One of the problems is that Palestinians have an image problem. People “read the news and hear the reports of the troubles, so they don’t think about the West Bank as a place where they can do business,” he says. That is a perception Britain would like to challenge, in part by further engaging with businesses in the territories, and in part by asking Israel to help facilitate business.
“It’s not my job to tell the Israeli government how to behave,” says Vaizey, but he points out that Palestinian businesses could run better if goods had an easier time getting through customs. There’s one story of a server being held up in a warehouse for eight months. Ramallah is keen to deploy 3G services, he says, and Israel should support that.
BACK AT the ambassador’s residence, Vaizey considers the overlap between technology and arts.
“The arts tend to be defensive, they always think they’re an afterthought, they’re not takes seriously,” he says. But what is often missed, he says, is that technology depends on the arts. “You can have all the technology advances that you want, but unless you make it human, unless people can interact with it, it’s not going to work.”
Artists and creative people are the ones that make that happen. “The entire success of Apple is, I think, down to design,” he says.

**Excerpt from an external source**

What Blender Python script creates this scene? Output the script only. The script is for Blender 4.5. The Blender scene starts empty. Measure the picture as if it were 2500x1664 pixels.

And that is the kind of synergy that Israel and the UK can create by working together. Britain is often associated with its long history and culture rather than its own technological innovation.
“People like to visit to see castles and museums – but more and more people recognize that we’re also a very advanced country in terms of science.”
His message to Israeli companies, which often look to America for management, marketing and creativity, is that there is an alternative on this side of the Atlantic.
“All of those skills are on the doorstep in London and they should look there first.”